### Given problem
Lines containing the string "scene" are to be collected in full.

### Data extract
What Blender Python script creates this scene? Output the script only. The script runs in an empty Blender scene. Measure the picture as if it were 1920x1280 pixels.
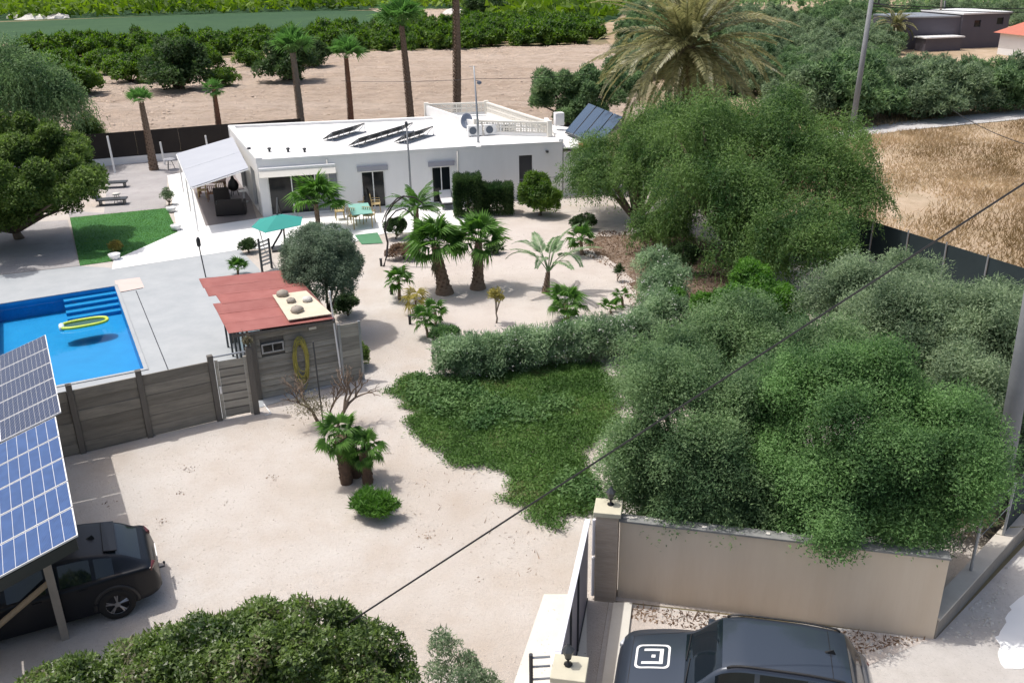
import bpy, math, random
import numpy as np
from mathutils import Matrix, Vector
from mathutils.geometry import tessellate_polygon
from mathutils.bvhtree import BVHTree

R = math.radians
S = bpy.context.scene
COL = S.collection

# ---------------------------------------------------------------- camera, sky, sun, exposure
F, H, PITCH, ROLL = 1720.0, 12.0, R(23), R(1.0)
cs, sn, cp, sp = math.cos(ROLL), math.sin(ROLL), math.cos(PITCH), math.sin(PITCH)
cam = bpy.data.objects.new('camera', bpy.data.cameras.new('camera'))
COL.objects.link(cam)
cam.data.sensor_width = 36.0
cam.data.lens = 36.0 * F / 1920.0
cam.data.clip_end = 4000
X = Vector((cs, -sn * sp, -sn * cp)); Y = Vector((sn, cs * sp, cs * cp)); Z = -Vector((0, cp, -sp))
cam.matrix_world = Matrix(((X.x, Y.x, Z.x, 0), (X.y, Y.y, Z.y, 0), (X.z, Y.z, Z.z, H), (0, 0, 0, 1)))
S.camera = cam

SUN_TO = Vector((-0.38, 0.10, 1.0)).normalized()
w = bpy.data.worlds.new('World'); S.world = w; w.use_nodes = True
nt = w.node_tree; bg = nt.nodes['Background']
sky = nt.nodes.new('ShaderNodeTexSky'); sky.sky_type = 'NISHITA'; sky.sun_disc = False
sky.sun_elevation = math.asin(SUN_TO.z); sky.sun_rotation = math.atan2(SUN_TO.x, SUN_TO.y)
sky.air_density = 1.0; sky.dust_density = 5.0; sky.ozone_density = 0.3
nt.links.new(sky.outputs[0], bg.inputs[0]); bg.inputs[1].default_value = 0.15
sd = bpy.data.lights.new('sun', 'SUN'); sd.energy = 2.9; sd.angle = R(0.5); sd.color = (1, .965, .92)
so = bpy.data.objects.new('sun', sd); COL.objects.link(so)
so.rotation_euler = SUN_TO.to_track_quat('Z', 'Y').to_euler()
S.view_settings.view_transform = 'Standard'; S.view_settings.look = 'None'
S.view_settings.exposure = 0.14; S.view_settings.gamma = 1.0
S.view_settings.use_curve_mapping = False
S.cycles.max_bounces = 8; S.cycles.transparent_max_bounces = 16
S.cycles.caustics_reflective = False; S.cycles.caustics_refractive = False

# ---------------------------------------------------------------- surveying helpers: rays from the viewpoint to real places
def ray(px, py):
    u = (px - 960) / F; v = -(py - 640) / F
    u2 = u * cs + v * sn; v2 = -u * sn + v * cs
    return u2, cp + v2 * sp, -sp + v2 * cp
def at(px, py, z=0.0):
    a, b, c = ray(px, py); t = (z - H) / c
    return Vector((a * t, b * t, z))
def zat(px, py, d):
    a, b, c = ray(px, py); return H + c * d / b
def ats(pts, z=0.0): return [at(x, y, z) for x, y in pts]
def on_wall(p0, p1, px, py):
    # distance along the wall line and height where the sight line meets it
    a, b, c = ray(px, py); dx, dy = p1[0] - p0[0], p1[1] - p0[1]
    det = a * (-dy) + dx * b
    t = (p0[0] * (-dy) + dx * p0[1]) / det
    L = math.hypot(dx, dy)
    s = ((a * t - p0[0]) * dx + (b * t - p0[1]) * dy) / L
    return s, H + c * t

# ---------------------------------------------------------------- materials
def _new(name):
    m = bpy.data.materials.new(name); m.use_nodes = True
    return m, m.node_tree, m.node_tree.nodes['Principled BSDF']
def pm(name, col, rough=.8, metal=0.0, col2=None, scale=3.0, amt=1.0, bump=0.0, bscale=20.0, spec=.5, coat=0.0, detail=6, stretch=None, dist=.02, objrand=0.0):
    m, t, b = _new(name)
    b.inputs['Roughness'].default_value = rough; b.inputs['Metallic'].default_value = metal
    b.inputs['Specular IOR Level'].default_value = spec; b.inputs['Coat Weight'].default_value = coat
    b.inputs['Base Color'].default_value = (*col, 1)
    tc = t.nodes.new('ShaderNodeTexCoord'); vec = tc.outputs['Object']
    if stretch:
        mp = t.nodes.new('ShaderNodeMapping'); mp.inputs['Scale'].default_value = stretch
        t.links.new(vec, mp.inputs[0]); vec = mp.outputs[0]
    if col2:
        n = t.nodes.new('ShaderNodeTexNoise'); n.inputs['Scale'].default_value = scale; n.inputs['Detail'].default_value = detail
        n.inputs['Roughness'].default_value = .65
        r = t.nodes.new('ShaderNodeValToRGB'); r.color_ramp.elements[0].position = .5 - .22 / amt; r.color_ramp.elements[1].position = .5 + .22 / amt
        r.color_ramp.elements[0].color = (*col, 1); r.color_ramp.elements[1].color = (*col2, 1)
        t.links.new(vec, n.inputs['Vector']); t.links.new(n.outputs[0], r.inputs[0]); t.links.new(r.outputs[0], b.inputs['Base Color'])
    if objrand:
        oi = t.nodes.new('ShaderNodeObjectInfo'); mr = t.nodes.new('ShaderNodeMapRange'); mr.inputs[3].default_value = 1 - objrand; mr.inputs[4].default_value = 1 + objrand
        hv = t.nodes.new('ShaderNodeHueSaturation'); t.links.new(oi.outputs['Random'], mr.inputs[0]); t.links.new(mr.outputs[0], hv.inputs['Value'])
        src = b.inputs['Base Color'].links[0].from_socket; t.links.new(src, hv.inputs['Color']); t.links.new(hv.outputs[0], b.inputs['Base Color'])
    if bump:
        n2 = t.nodes.new('ShaderNodeTexNoise'); n2.inputs['Scale'].default_value = bscale; n2.inputs['Detail'].default_value = 5
        bp = t.nodes.new('ShaderNodeBump'); bp.inputs['Strength'].default_value = bump; bp.inputs['Distance'].default_value = dist
        t.links.new(vec, n2.inputs['Vector']); t.links.new(n2.outputs[0], bp.inputs['Height']); t.links.new(bp.outputs[0], b.inputs['Normal'])
    return m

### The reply
What Blender Python script creates this scene? Output the script only. The script runs in an empty Blender scene. Measure the picture as if it were 1920x1280 pixels.
S = bpy.context.scene